THE EXERCISE:
Starting with the first line of the data that follows, transcribe every line verbatim until the line containing "COL = scn.collection" has been transcribed.

GIVEN INFORMATION:

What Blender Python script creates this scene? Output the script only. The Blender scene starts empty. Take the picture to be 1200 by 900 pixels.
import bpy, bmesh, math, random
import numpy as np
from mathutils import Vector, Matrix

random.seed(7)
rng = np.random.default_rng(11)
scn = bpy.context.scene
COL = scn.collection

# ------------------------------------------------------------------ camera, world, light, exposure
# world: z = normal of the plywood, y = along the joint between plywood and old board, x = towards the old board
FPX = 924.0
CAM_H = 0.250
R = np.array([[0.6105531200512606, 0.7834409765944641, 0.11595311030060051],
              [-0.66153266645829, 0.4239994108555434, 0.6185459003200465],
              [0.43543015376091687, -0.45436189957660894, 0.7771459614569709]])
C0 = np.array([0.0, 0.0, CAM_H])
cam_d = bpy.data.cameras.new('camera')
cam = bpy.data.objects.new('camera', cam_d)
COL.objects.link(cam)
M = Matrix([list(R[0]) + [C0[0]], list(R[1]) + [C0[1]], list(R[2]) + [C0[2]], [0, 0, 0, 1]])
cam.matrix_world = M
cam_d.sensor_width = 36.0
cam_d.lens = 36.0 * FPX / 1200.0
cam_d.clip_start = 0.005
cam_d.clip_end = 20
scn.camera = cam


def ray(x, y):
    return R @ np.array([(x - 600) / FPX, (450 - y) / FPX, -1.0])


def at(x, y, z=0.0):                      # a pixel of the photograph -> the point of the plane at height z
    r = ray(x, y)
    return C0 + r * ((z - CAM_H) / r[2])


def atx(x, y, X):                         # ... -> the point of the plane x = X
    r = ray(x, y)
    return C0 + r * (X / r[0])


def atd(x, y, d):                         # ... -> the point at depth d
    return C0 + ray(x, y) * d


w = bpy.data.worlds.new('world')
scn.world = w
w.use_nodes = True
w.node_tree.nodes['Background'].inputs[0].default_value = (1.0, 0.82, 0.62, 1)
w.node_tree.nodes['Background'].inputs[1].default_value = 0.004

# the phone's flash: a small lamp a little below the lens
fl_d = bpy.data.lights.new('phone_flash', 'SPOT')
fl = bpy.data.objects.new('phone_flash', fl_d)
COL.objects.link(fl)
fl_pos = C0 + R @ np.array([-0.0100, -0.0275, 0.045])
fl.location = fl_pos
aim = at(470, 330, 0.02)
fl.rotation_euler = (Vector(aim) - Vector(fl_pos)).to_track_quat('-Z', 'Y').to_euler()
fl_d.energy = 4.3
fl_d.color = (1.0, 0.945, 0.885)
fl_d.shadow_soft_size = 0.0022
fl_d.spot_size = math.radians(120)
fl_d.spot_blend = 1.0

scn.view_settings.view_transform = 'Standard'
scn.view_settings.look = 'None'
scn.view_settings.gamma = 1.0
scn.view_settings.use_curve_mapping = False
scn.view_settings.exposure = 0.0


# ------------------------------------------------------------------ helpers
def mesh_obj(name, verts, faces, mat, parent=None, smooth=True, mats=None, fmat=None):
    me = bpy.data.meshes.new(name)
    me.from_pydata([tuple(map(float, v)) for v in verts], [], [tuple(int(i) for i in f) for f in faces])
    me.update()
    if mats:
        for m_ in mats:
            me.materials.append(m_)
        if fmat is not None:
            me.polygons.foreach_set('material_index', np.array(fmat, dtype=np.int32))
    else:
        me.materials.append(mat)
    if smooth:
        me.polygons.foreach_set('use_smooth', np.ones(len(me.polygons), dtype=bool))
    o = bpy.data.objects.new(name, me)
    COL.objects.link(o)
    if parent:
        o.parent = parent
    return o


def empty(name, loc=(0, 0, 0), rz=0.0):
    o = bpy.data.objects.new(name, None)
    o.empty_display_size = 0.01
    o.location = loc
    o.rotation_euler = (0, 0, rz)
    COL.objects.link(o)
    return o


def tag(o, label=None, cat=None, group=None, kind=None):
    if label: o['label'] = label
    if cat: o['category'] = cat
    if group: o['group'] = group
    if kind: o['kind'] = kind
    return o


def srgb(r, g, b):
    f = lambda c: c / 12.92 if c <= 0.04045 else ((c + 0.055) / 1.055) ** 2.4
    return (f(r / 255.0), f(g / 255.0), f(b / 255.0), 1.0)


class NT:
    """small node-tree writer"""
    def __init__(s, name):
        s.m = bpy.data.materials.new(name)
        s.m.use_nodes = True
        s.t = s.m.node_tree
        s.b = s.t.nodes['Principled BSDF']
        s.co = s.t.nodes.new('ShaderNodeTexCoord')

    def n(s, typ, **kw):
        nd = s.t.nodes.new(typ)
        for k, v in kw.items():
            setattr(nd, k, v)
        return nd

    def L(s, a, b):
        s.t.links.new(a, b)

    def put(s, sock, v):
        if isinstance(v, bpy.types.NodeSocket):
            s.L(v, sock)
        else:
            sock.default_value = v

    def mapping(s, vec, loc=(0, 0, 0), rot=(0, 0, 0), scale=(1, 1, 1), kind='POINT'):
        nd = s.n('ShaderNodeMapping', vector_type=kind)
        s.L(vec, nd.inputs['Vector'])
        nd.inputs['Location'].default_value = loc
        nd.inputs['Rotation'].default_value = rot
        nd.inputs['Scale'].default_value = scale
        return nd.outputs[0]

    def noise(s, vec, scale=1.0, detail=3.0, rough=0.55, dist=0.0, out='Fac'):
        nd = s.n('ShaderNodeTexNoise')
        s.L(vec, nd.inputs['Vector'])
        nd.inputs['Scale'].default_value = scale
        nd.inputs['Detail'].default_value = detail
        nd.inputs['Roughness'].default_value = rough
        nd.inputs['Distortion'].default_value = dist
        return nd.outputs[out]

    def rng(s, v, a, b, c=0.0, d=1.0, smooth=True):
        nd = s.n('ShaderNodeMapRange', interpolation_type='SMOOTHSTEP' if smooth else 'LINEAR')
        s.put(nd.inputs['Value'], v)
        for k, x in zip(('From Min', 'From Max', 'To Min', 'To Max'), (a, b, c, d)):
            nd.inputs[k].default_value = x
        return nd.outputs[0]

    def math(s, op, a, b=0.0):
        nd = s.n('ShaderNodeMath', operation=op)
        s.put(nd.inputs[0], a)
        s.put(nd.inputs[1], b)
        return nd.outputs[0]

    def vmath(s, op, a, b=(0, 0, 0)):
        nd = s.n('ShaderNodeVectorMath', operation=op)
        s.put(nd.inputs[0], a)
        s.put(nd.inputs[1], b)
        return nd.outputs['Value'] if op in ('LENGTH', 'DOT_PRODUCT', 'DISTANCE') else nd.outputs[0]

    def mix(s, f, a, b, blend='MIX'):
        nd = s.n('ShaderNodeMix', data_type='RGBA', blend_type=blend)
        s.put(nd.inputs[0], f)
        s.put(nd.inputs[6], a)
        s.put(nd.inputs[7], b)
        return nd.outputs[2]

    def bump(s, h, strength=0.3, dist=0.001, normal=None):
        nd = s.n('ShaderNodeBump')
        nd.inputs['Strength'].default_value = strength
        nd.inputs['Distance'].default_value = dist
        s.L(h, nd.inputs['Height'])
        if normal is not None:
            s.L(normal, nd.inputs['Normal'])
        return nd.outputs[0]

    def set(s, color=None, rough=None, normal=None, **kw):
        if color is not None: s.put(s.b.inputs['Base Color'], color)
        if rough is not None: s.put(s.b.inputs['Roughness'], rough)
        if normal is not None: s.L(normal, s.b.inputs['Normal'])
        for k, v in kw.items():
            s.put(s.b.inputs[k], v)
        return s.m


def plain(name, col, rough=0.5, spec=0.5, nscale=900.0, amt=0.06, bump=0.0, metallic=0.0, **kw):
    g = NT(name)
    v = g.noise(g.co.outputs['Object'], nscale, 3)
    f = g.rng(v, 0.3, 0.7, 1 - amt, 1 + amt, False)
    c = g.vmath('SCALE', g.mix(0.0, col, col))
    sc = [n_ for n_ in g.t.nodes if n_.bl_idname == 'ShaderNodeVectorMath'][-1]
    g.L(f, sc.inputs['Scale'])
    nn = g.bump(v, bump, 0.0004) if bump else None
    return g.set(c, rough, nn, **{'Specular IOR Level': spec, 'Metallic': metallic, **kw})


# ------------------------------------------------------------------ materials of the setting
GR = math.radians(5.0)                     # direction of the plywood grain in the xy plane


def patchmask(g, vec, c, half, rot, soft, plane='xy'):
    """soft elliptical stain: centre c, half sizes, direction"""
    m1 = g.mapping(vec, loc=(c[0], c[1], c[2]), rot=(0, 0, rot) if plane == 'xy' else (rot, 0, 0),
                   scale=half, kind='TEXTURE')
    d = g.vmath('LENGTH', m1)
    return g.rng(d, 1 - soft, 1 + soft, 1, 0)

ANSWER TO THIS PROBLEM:
What Blender Python script creates this scene? Output the script only. The Blender scene starts empty. Take the picture to be 1200 by 900 pixels.
import bpy, bmesh, math, random
import numpy as np
from mathutils import Vector, Matrix

random.seed(7)
rng = np.random.default_rng(11)
scn = bpy.context.scene
COL = scn.collection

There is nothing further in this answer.